WASL scores are plateauing, Burke says. About 60 percent of schools aren’t making “adequate” progress

August 14th, 2009 by admin | Filed under Uncategorized.

Alan Burke with the state schools superintendent’s office is now up. He says the WASL scores are flatlining. “Plateauing or flat,” is how he described scores.

But, he said, big changes are coming to math and other sections.

“We have a number of schools that will be ‘Inadequate Yearly Progress’ in school improvement,” he said: “All 50 states have this requirement but of course the standards are different in every state,” Burke said. Federal law requires that schools break students into 9 different groups, then each group is measured in four ways. “Schools, when you talk about subjects and groups, there’s 37 categories of not making it and a school missing one category means the school does not make it,” he said.
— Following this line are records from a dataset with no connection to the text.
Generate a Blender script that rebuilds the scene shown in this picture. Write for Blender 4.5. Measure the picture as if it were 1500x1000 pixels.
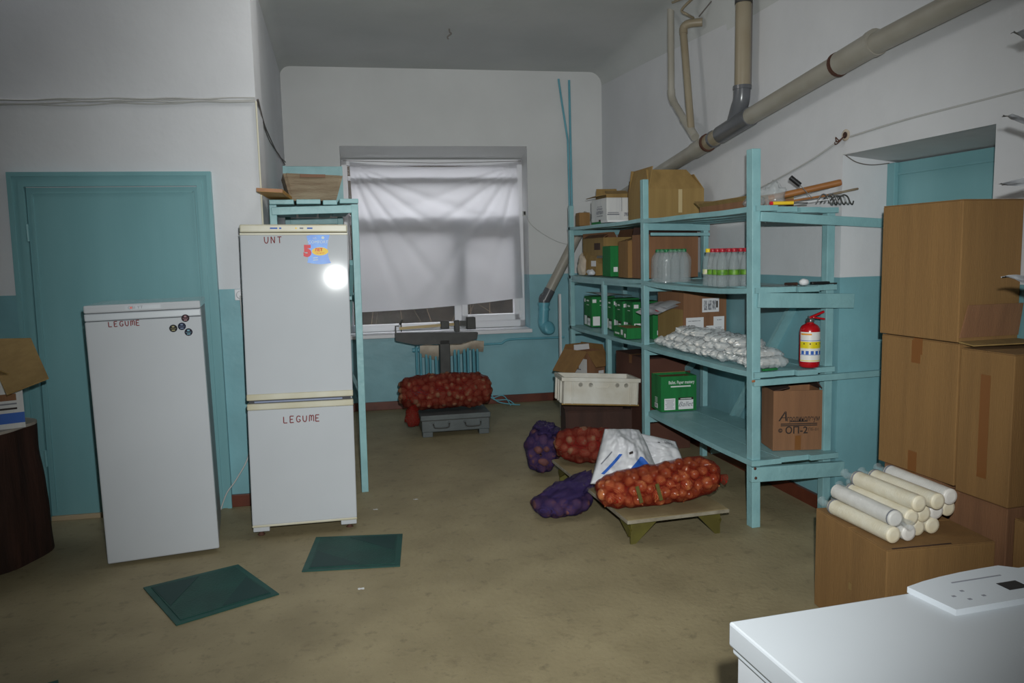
import bpy, bmesh, math, random
import numpy as np
from mathutils import Vector, Matrix, noise
for o in list(bpy.data.objects): bpy.data.objects.remove(o)
SC = bpy.context.scene; COL = SC.collection
R = math.radians
random.seed(7)
# ------------------------------------------------------------------ camera
cam = bpy.data.cameras.new('camera'); cam_o = bpy.data.objects.new('camera', cam); COL.objects.link(cam_o)
F_PX, YAW, PITCH, ROLL, CAM_H = 1130.0, R(14.8), R(6.46), R(1.3), 1.58
cam.sensor_width = 36; cam.lens = 36*F_PX/1500; cam.clip_start = .05; cam.clip_end = 200
_d = Vector((math.sin(YAW)*math.cos(PITCH), math.cos(YAW)*math.cos(PITCH), -math.sin(PITCH)))
_r0 = Vector((math.cos(YAW), -math.sin(YAW), 0)); _u0 = _r0.cross(_d)
_r = _r0*math.cos(ROLL)-_u0*math.sin(ROLL); _u = _u0*math.cos(ROLL)+_r0*math.sin(ROLL)
M = Matrix((_r, _u, -_d)).transposed().to_4x4(); M.translation = (0, 0, CAM_H)
cam_o.matrix_world = M; SC.camera = cam_o
# ------------------------------------------------------------------ world (dull dusk sky), flash, lamps, exposure
w = bpy.data.worlds.new('world'); SC.world = w; w.use_nodes = True
bg = w.node_tree.nodes['Background']; bg.inputs[0].default_value = (.68, .69, .72, 1); bg.inputs[1].default_value = 7.0
SC.view_settings.view_transform = 'Standard'; SC.view_settings.look = 'None'
SC.view_settings.exposure = 0.0; SC.view_settings.gamma = 1.0; SC.view_settings.use_curve_mapping = False
fl = bpy.data.lights.new('camera_flash', 'SPOT'); fl.energy = 620; fl.color = (.97, 1, .985)
fl.spot_size = R(85); fl.spot_blend = 1.0; fl.shadow_soft_size = .02
fo = bpy.data.objects.new('camera_flash', fl); COL.objects.link(fo); fo.location = (.07, .02, 1.73)
fo.rotation_euler = (Vector((.275, 1, -.13))).to_track_quat('-Z', 'Y').to_euler()
for (lx, ly, le) in ((.7, 2.4, 3), (.55, 4.5, 19)):          # two dim ceiling lamps of the room
    la = bpy.data.lights.new('ceiling_lamp_light', 'POINT'); la.energy = le; la.color = (1, .97, .93); la.shadow_soft_size = .25
    lo = bpy.data.objects.new('ceiling_lamp_light', la); COL.objects.link(lo); lo.location = (lx, ly, 3.2)

# ------------------------------------------------------------------ helpers
def lin(c):
    return tuple(((v/255)/12.92 if v/255 <= .04045 else ((v/255+.055)/1.055)**2.4) for v in c[:3])+(1,)
MATS = {}
def pmat(name, c, c2=None, scale=4, rough=.6, bump=0, bscale=60, metal=0, spec=.5, stretch=(1, 1, 1), detail=4, contrast=(.35, .65), alpha=1, trans=0, coat=0):
    if name in MATS: return MATS[name]
    m = bpy.data.materials.new(name); m.use_nodes = True; nt = m.node_tree; N = nt.nodes; L = nt.links
    b = N['Principled BSDF']; b.inputs['Roughness'].default_value = rough; b.inputs['Metallic'].default_value = metal
    b.inputs['Specular IOR Level'].default_value = spec; b.inputs['Base Color'].default_value = lin(c)
    b.inputs['Alpha'].default_value = alpha; b.inputs['Transmission Weight'].default_value = trans; b.inputs['Coat Weight'].default_value = coat
    tc = N.new('ShaderNodeTexCoord'); mp = N.new('ShaderNodeMapping'); mp.inputs['Scale'].default_value = stretch
    L.new(tc.outputs['Object'], mp.inputs['Vector'])
    if c2:
        n = N.new('ShaderNodeTexNoise'); n.inputs['Scale'].default_value = scale; n.inputs['Detail'].default_value = detail
        L.new(mp.outputs[0], n.inputs['Vector'])
        cr = N.new('ShaderNodeValToRGB'); cr.color_ramp.elements[0].color = lin(c); cr.color_ramp.elements[1].color = lin(c2)
        cr.color_ramp.elements[0].position, cr.color_ramp.elements[1].position = contrast
        L.new(n.outputs['Fac'], cr.inputs[0]); L.new(cr.outputs[0], b.inputs['Base Color'])
    if bump:
        n2 = N.new('ShaderNodeTexNoise'); n2.inputs['Scale'].default_value = bscale; n2.inputs['Detail'].default_value = 3
        L.new(mp.outputs[0], n2.inputs['Vector'])
        bp = N.new('ShaderNodeBump'); bp.inputs['Strength'].default_value = bump; bp.inputs['Distance'].default_value = .01
        L.new(n2.outputs['Fac'], bp.inputs['Height']); L.new(bp.outputs[0], b.inputs['Normal'])
    MATS[name] = m; return m
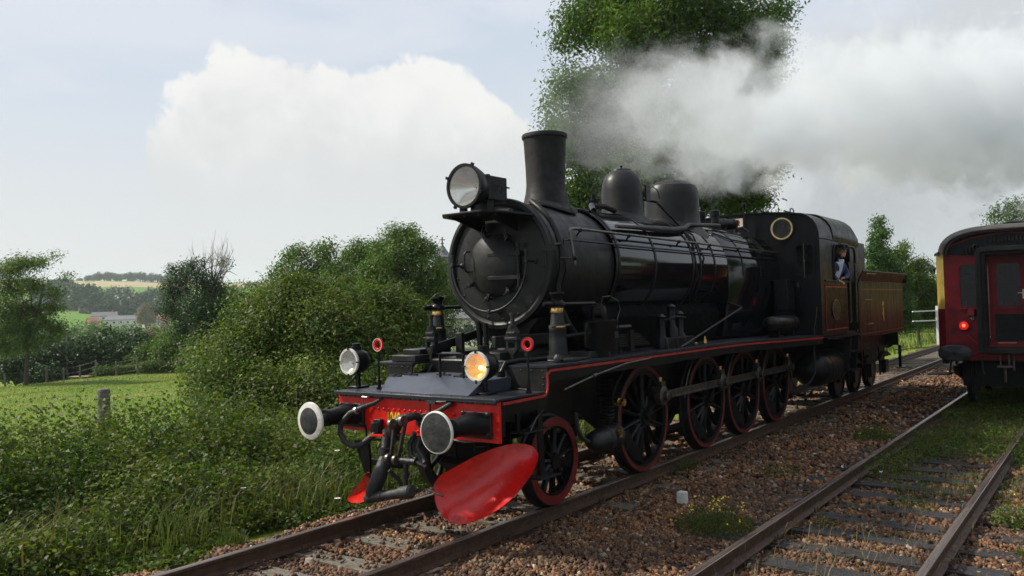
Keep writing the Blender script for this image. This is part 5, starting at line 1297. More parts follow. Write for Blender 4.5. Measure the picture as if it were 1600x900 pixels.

“AYP,” which was mentioned earlier, is “Adequate Yearly Progress.” It’s the No Child Left Behind metric for whether a school is doing a sufficient job.

Burke said 30 percent of schools made Adequate Yearly Progress. “There’ll be many, many more schools sending out AYP letters on choice within the next few weeks,” he said: When a school doesn’t make “Adequate Yearly Progress,” they must send out a letter to parents telling them they have a right to send their students to another school.